NOTES ON INGREDIENTS

Beefeater London Dry Gin
Beefeater London Dry Gin

Recipe: Lots of people blend this drink, or serve it on the rocks, and that’s not wrong, but I personally prefer it up. It can absolutely handle extra dilution from more ice and does taste good that way, but for me, the balance is so cool, the notes so expressive and precise, that I prefer it up just so I can experience that balance every sip without extra dilution putting unnecessary space between the flavors.
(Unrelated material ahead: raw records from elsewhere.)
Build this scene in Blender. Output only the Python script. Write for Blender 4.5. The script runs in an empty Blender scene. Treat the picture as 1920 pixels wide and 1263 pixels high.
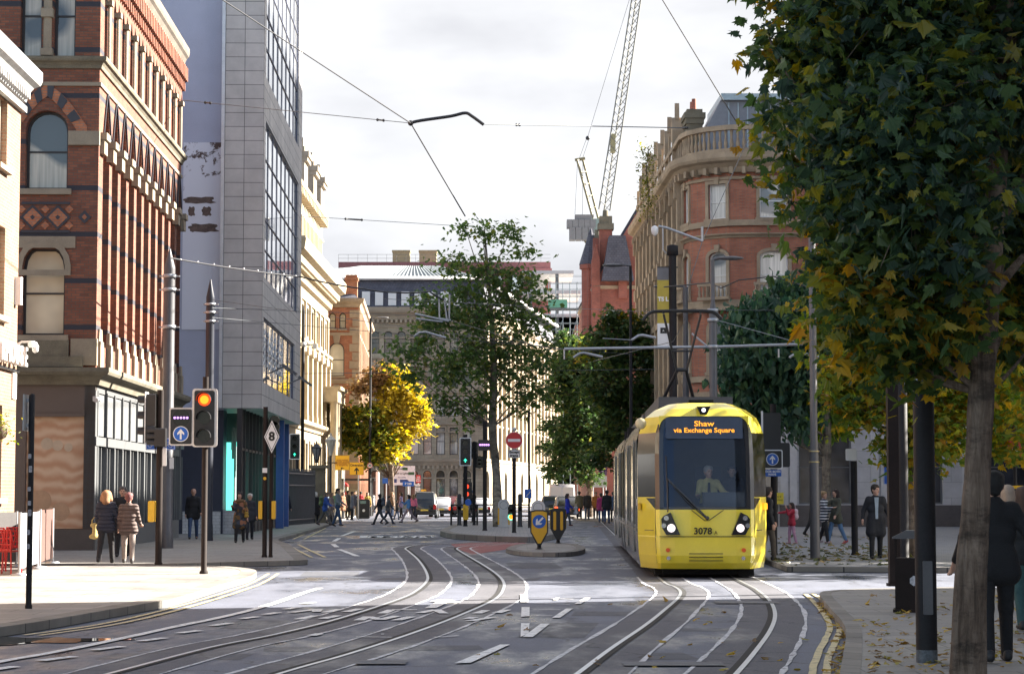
import bpy, bmesh, math, random
import numpy as np
from mathutils import Matrix, Vector
random.seed(7)
R = math.radians
SC = bpy.context.scene
COL = SC.collection
F = 4000.0; W0, H0, HORIZ = 1920, 1263, 925.0
PITCH = math.atan((HORIZ - H0/2)/F)
CAMZ = 1.7
# ---------------------------------------------------------------- measuring helpers: photo pixel -> point in the place
def P(px, py, Y):
    u = (px-960)/F; v = (H0/2-py)/F
    ca, sa = math.cos(PITCH), math.sin(PITCH)
    t = Y/(ca - v*sa)
    return Vector((u*t, Y, CAMZ + t*(sa + v*ca)))
def G(px, py, z=0.0):
    u = (px-960)/F; v = (H0/2-py)/F
    ca, sa = math.cos(PITCH), math.sin(PITCH)
    t = (z-CAMZ)/(sa + v*ca)
    return Vector((u*t, t*(ca - v*sa), z))
# ---------------------------------------------------------------- materials
MATS = {}
def _n(nt, t, **kw):
    n = nt.nodes.new(t)
    for k, v in kw.items():
        if k.startswith('i_'): n.inputs[k[2:].replace('_', ' ')].default_value = v
        else: setattr(n, k, v)
    return n
def c4(c): return (c[0], c[1], c[2], 1.0)
def mul(c, k): return tuple(min(1, x*k) for x in c)
def new_mat(name):
    m = bpy.data.materials.new(name); m.use_nodes = True
    nt = m.node_tree
    b = nt.nodes['Principled BSDF']
    MATS[name] = m
    return m, nt, b
def mat(name, col, rough=.7, metal=0., var=.18, scale=3., fine=40., bump=.15, spec=.5, emit=None, estr=0., coat=0.):
    """a worn painted / stone / plaster surface: two scales of mottling plus a bump"""
    if name in MATS: return MATS[name]
    m, nt, b = new_mat(name); L = nt.links
    tc = _n(nt, 'ShaderNodeTexCoord')
    n1 = _n(nt, 'ShaderNodeTexNoise', i_Scale=scale, i_Detail=6., i_Roughness=.65)
    n2 = _n(nt, 'ShaderNodeTexNoise', i_Scale=fine, i_Detail=3.)
    L.new(tc.outputs['Object'], n1.inputs['Vector']); L.new(tc.outputs['Object'], n2.inputs['Vector'])
    ad = _n(nt, 'ShaderNodeMath', operation='ADD'); L.new(n1.outputs['Fac'], ad.inputs[0])
    sc = _n(nt, 'ShaderNodeMath', operation='MULTIPLY'); sc.inputs[1].default_value = .5
    L.new(n2.outputs['Fac'], sc.inputs[0]); L.new(sc.outputs[0], ad.inputs[1])
    mr = _n(nt, 'ShaderNodeMapRange'); mr.inputs['From Min'].default_value = .45; mr.inputs['From Max'].default_value = 1.05
    L.new(ad.outputs[0], mr.inputs['Value'])
    mx = _n(nt, 'ShaderNodeMix', data_type='RGBA')
    mx.inputs['A'].default_value = c4(mul(col, 1-var)); mx.inputs['B'].default_value = c4(mul(col, 1+var))
    L.new(mr.outputs[0], mx.inputs['Factor']); L.new(mx.outputs['Result'], b.inputs['Base Color'])
    b.inputs['Roughness'].default_value = rough; b.inputs['Metallic'].default_value = metal
    b.inputs['Specular IOR Level'].default_value = spec
    b.inputs['Coat Weight'].default_value = coat; b.inputs['Coat Roughness'].default_value = .08
    if bump:
        bp = _n(nt, 'ShaderNodeBump', i_Strength=bump, i_Distance=.02); L.new(n2.outputs['Fac'], bp.inputs['Height'])
        L.new(bp.outputs[0], b.inputs['Normal'])
    if emit: b.inputs['Emission Color'].default_value = c4(emit); b.inputs['Emission Strength'].default_value = estr
    return m
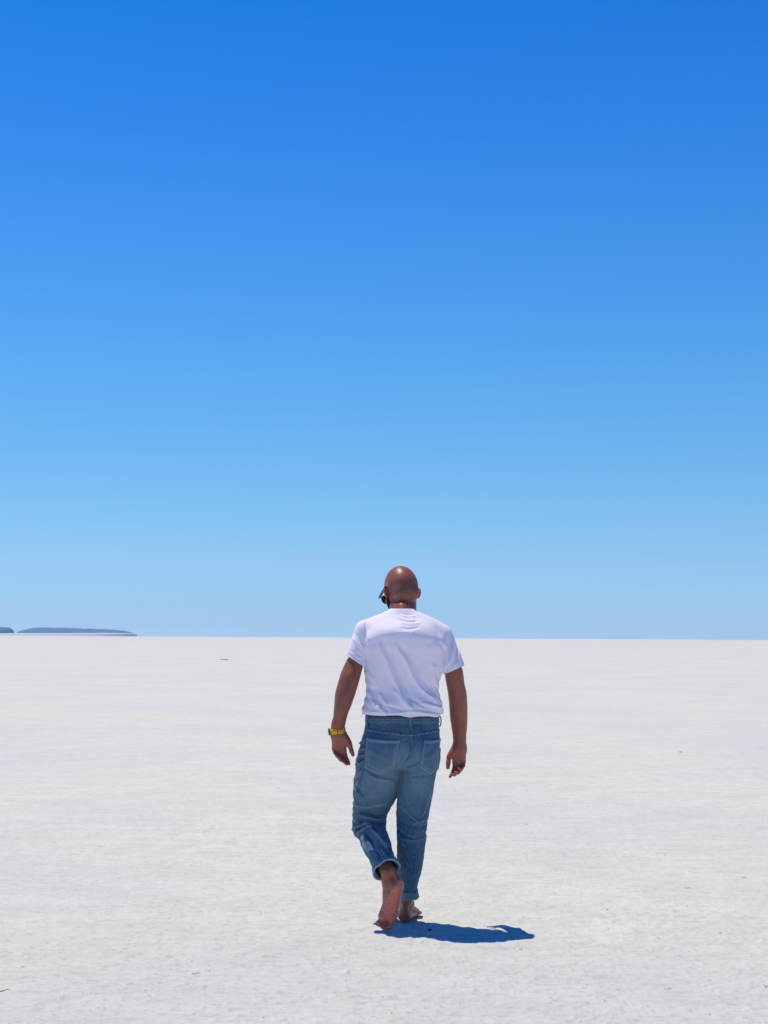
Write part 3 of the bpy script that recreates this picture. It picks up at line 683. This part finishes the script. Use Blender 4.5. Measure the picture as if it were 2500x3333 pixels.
# keep the largest piece
def j3(*pts): return [(1040 + .3134 * a, 2280 + .3134 * b) for a, b in pts]
def j4(*pts): return [(1100 + .3978 * a, 2600 + .3978 * b) for a, b in pts]
def j6(*pts): return [(1120 + .1929 * a, 2560 + .1929 * b) for a, b in pts]
def j5(*pts): return [(1160 + .1808 * a, 2340 + .1808 * b) for a, b in pts]
jean_folds = [
    (j6((200, 430), (330, 440), (470, 480), (600, 520), (700, 470)), 4, -.0085), (j6((180, 330), (330, 350), (520, 330), (700, 300)), 7, .0050), (j6((200, 290), (330, 320), (560, 310)), 4, -.0045),
    (j6((220, 470), (380, 520), (560, 560), (680, 540)), 5, .0060),
    (j6((230, 690), (290, 580), (350, 560), (400, 575)), 2.6, .0075), (j6((270, 680), (320, 610), (390, 600)), 2.4, -.006), (j6((150, 730), (260, 685), (360, 635), (440, 625)), 4, .0130), (j6((200, 810), (300, 740), (380, 690), (470, 665)), 4, .0100),
    (j6((180, 770), (300, 705), (400, 665)), 2.5, -.009), (j6((330, 700), (420, 690), (500, 740), (560, 800)), 3, -.004),
    (j6((440, 700), (520, 780), (610, 880), (720, 1030)), 7, .0110), (j6((330, 760), (410, 840), (480, 960), (500, 1080)), 7, -.0085), (j6((600, 740), (700, 880), (790, 1060)), 7, -.0090),
    (j6((620, 1050), (690, 1150), (750, 1230)), 2.5, .0060), (j6((540, 1080), (620, 1170), (680, 1240)), 4, -.0045), (j6((740, 1160), (800, 1200), (820, 1240)), 3, .004), (j6((300, 850), (330, 1000), (420, 1150)), 6, .004),
    (j6((900, 310), (1000, 380), (1100, 480), (1230, 590)), 3.2, .0036), (j6((930, 600), (1050, 660), (1180, 700), (1330, 700)), 4, -.0045), (j6((900, 650), (980, 760), (1080, 820), (1200, 860)), 3, .0062), (j6((930, 720), (1050, 840), (1200, 890)), 3, -.0048),
    (j6((910, 770), (950, 880), (1030, 1010)), 2.5, .0050), (j6((980, 880), (1100, 910), (1230, 905), (1370, 860)), 3, .0042), (j6((1180, 640), (1290, 600), (1400, 560)), 5, .0042), (j6((1200, 660), (1320, 680), (1390, 640)), 3, -.0040),
    (j6((1480, 60), (1420, 230), (1370, 400), (1330, 500)), 3.5, .0045),
    (j6((220, 20), (260, 110), (330, 160)), 3, -.0065), (j6((190, 40), (220, 120), (290, 160)), 3, .0060),
    (j5((120, 900), (300, 1000), (500, 1050), (720, 1080)), 5, -.0060), (j5((150, 940), (350, 1080), (600, 1120)), 5, .0038), (j5((900, 870), (1040, 830), (1150, 770)), 3, -.0055), (j5((960, 1040), (1150, 1030), (1300, 1000)), 6, -.0038),
    (j5((230, 530), (350, 620), (500, 680), (600, 730)), 5, .0032), (j5((230, 640), (330, 700), (480, 760)), 4, -.0028), (j5((1250, 700), (1380, 600), (1450, 520)), 4, .0028),
    (j5((160, 360), (110, 420), (60, 450)), 2.6, .008), (j5((150, 520), (80, 560), (40, 600)), 2.6, .0060), (j5((140, 640), (80, 660), (10, 720)), 2.8, .0060), (j5((130, 760), (70, 800), (0, 830)), 2.8, .009),
    (j5((150, 450), (90, 500), (50, 530)), 2.4, -.0060), (j5((140, 590), (80, 620), (30, 660)), 2.4, -.0060), (j5((130, 710), (70, 730), (10, 780)), 2.4, -.009), (j5((100, 900), (60, 1000), (20, 1150)), 3, .007), (j5((130, 880), (100, 1000), (60, 1150)), 3, -.006),
    (j5((270, 120), (400, 150), (520, 170)), 3, .0022), (j5((640, 560), (760, 700), (840, 860)), 7, .002), (j5((800, 400), (960, 400), (1010, 560)), 5, -.002)]
Vj = folds(Vj, Qj, jean_folds, 1.5)
Nj = vnormals(Vj, Qj); pxj, pyj = proj(Vj)
hip = np.exp(-((Vj[:, 2] - .62) / .22)**2) * np.clip((1200 - pxj) / 30, 0, 1)          # crumpled left pocket side
knee = np.exp(-((Vj[:, 2] - .45) / .10)**2); ankle = np.exp(-((Vj[:, 2] - .22) / .08)**2)
wv = .0035 * noise(Vj[:, 0] * 10, Vj[:, 1] * 10, Vj[:, 2] * 9, s=41) * .6 + .0014 * noise(Vj[:, 0] * 24, Vj[:, 1] * 24, Vj[:, 2] * 32, s=42)
wv += hip * (.007 * noise(Vj[:, 0] * 30, Vj[:, 1] * 26, Vj[:, 2] * 34, s=43) + .005 * noise(Vj[:, 0] * 50, Vj[:, 1] * 45, Vj[:, 2] * 62, s=47)) + knee * .0038 * noise(Vj[:, 0] * 14 + Vj[:, 2] * 20, Vj[:, 1] * 14, Vj[:, 2] * 50, s=44) + ankle * .0020 * noise(Vj[:, 0] * 14, Vj[:, 1] * 14, Vj[:, 2] * 60, s=45)
Vj = Vj + Nj * wv[:, None]
jeans = part('jeans', Vj, Qj, M_denim)
# wash: worn pale over the seat and the backs of the thighs
fade = np.exp(-(((pxj - 1235) / 75)**2 + ((pyj - 2555) / 75)**2)) + .9 * np.exp(-(((pxj - 1360) / 50)**2 + ((pyj - 2560) / 70)**2)) + .9 * np.exp(-(((pxj - 1310) / 110)**2 + ((pyj - 2450) / 50)**2)) + .55 * np.exp(-(((pxj - 1235) / 30)**2 + ((pyj - 2770) / 60)**2))
fade = fade * (.85 + .3 * noise(Vj[:, 0] * 40, Vj[:, 1] * 40, Vj[:, 2] * 12, s=61)) * np.clip(-Nj[:, 1] * 2 + .5, 0, 1) + .35 * (Nj[:, 1] > .2)
set_attr(jeans, 'fade', np.clip(fade * .95, 0, 1))
worn_lit = np.zeros(len(Vj))  # fold ridges: wear, plus the light on the folds put into the colour
for line, wd, amp in jean_folds:
    if amp > .0030:
        d, t = seg_dist(pxj, pyj, smooth_line(line)); worn_lit = np.maximum(worn_lit, np.exp(-(d / (wd * .45))**2) * .34)
set_attr(jeans, 'worn_lit', worn_lit * (Nj[:, 1] < .3))
bj = bvh_of(Vj, Qj)
def on(px_, py_, off=.0, bv=None):
    """point on the cloth seen at a photo pixel, lifted by off; with normal"""
    d = (P(px_, py_, 0) - cam_pos).normalized(); h = (bv or bj).ray_cast(cam_pos, d)
    if h[0] is None:
        q = P(px_, py_, 0); h = (bv or bj).find_nearest(q)
    n = np.array(h[1]); 
    if n @ np.array(d) > 0: n = -n
    return np.array(h[0]) + n * off, n
def resample(line, step=3.0):
    L = smooth_line(line) if len(line) > 2 else np.array(line, float); seg = np.hypot(*(L[1:] - L[:-1]).T); cum = np.concatenate([[0], np.cumsum(seg)])
    t = np.linspace(0, cum[-1], max(3, int(cum[-1] / step))); return np.stack([np.interp(t, cum, L[:, 0]), np.interp(t, cum, L[:, 1])], 1)
def ribbon(line, width, th, m, name, parent, lift=0.0, step=3.0):
    """a raised strip of cloth lying on the jeans along a line (photo pixels), width in metres"""
    pts = [on(a, b, lift) for a, b in resample(line, step)]
    c = np.array([p for p, n in pts]); nn = np.array([n for p, n in pts])
    for _ in range(10): nn[1:-1] = nn[1:-1] * .5 + (nn[:-2] + nn[2:]) * .25
    for _ in range(3):
        c[1:-1] = c[1:-1] * .5 + (c[:-2] + c[2:]) * .25; nn[1:-1] = nn[1:-1] * .5 + (nn[:-2] + nn[2:]) * .25
    V, F = [], []
    for k in range(len(c)):
        t = c[min(k+1, len(c)-1)] - c[max(k-1, 0)]; t /= np.linalg.norm(t); n = nn[k] / np.linalg.norm(nn[k]); s = np.cross(t, n); s /= np.linalg.norm(s)
        for a, b in ((-1, -.6), (-.8, 1), (0, .75), (.8, 1), (1, -.6)): V.append(c[k] + s * a * width / 2 + n * b * th)
    for k in range(len(c) - 1):
        for q in range(4): F.append((k*5+q, k*5+q+1, (k+1)*5+q+1, (k+1)*5+q))
    F.append((0, 1, 2, 3, 4)); e = (len(c)-1)*5; F.append((e+4, e+3, e+2, e+1, e))
    o = mesh_obj(name, np.asarray(V) - OFF, F, m, parent)
    return o
def stitches(lines, parent, m, size=.0011, step=2.6):
    V, F = [], []
    for line in lines:
        pts = [on(a, b, .0026 if len(line) != 99 else 0) for a, b in resample(line, step)]
        for k in range(0, len(pts) - 1):
            a, n = pts[k]; b = pts[k+1][0]; b = a + (b - a) * .62
            if np.linalg.norm(b - a) > .02: continue
            t = (b - a); t /= np.linalg.norm(t) + 1e-9; s = np.cross(t, n) * size * .55; nn = n * size * .5
            i0 = len(V); V += [a - s, a + s, b + s, b - s, a + nn, b + nn]
            F += [(i0, i0+4, i0+5, i0+3), (i0+1, i0+2, i0+5, i0+4)]
    o = mesh_obj('stitching', np.asarray(V) - OFF, F, m, parent); return o
M_thread, n_, b_ = material('thread', (.42, .46, .46), 0.8)
seams = [[j5((130, 180), (300, 215), (600, 255), (900, 290), (1000, 296)), .012], [j5((1000, 296), (1150, 280), (1300, 245), (1490, 205)), .012]]
for L_, wd in seams: ribbon(L_, wd, .0020, M_seam, 'yoke_seam', jeans, .0022)
ribbon(j5((975, 60), (990, 200), (1002, 330), (1005, 450), (990, 560), (950, 680), (900, 790)), .010, .0022, M_seam, 'seat_seam', jeans, .0045)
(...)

Gin: Pretty much everyone advises you to use a London Dry Gin (like Beefeater, Tanqueray, Bombay, etc) and that’s good advice. You want something with a distinct prickly character from the gin, or else you might as well use rum. Indeed—it’s good with rum, just as it’s good with a soft, floral gin like Hendrick’s or Monkey 47, but both make a cocktail that’s a little unspecial. The juniper needles poking through the intense tropical canvas is what makes this drink so great.

Passion Fruit: This is where different recipes diverge. Some people use passion fruit puree, from a company like Perfect Puree, Funkin, or Boiron, which is very tart with no sweetness, and that’s what this recipe above calls for. If all you have access to is a passion fruit syrup, this will have acidity but will also come with sweetness, so you’ll have to adjust (I’d bump the measure of passion syrup to 0.5 oz. and reduce the orgeat to 0.25 oz. and see where your balance falls, tasting to adjust).

Orgeat: Orgeat is an almond syrup common to tiki drinks. Its role here is not only to provide sweetness and almond flavor but also depth, so a real nutty, natural orgeat helps. Brands like Small Hands Foods, Liber & Co., and Liquid Alchemist are most available in my corner of the world, but there’s lots of good brands (Berry himself has Latitude 29 Orgeat that’s well worth picking up, if you see it).

Falernum: Falernum is a lime, almond, and clove syrup that ranges wildly in clove intensity, composite ingredients, and alcohol strength. There are lots of different types of falernum. Happily, I didn’t find one I didn’t like here, as one of the Saturn’s great strengths is its ability to be delicious no matter what kind you use. That being said, I had favorites—the John D. Taylor’s Velvet Falernum is cheap, relatively easy to find, and gives sumptuous tropical flesh to the passion fruit’s electric acidity.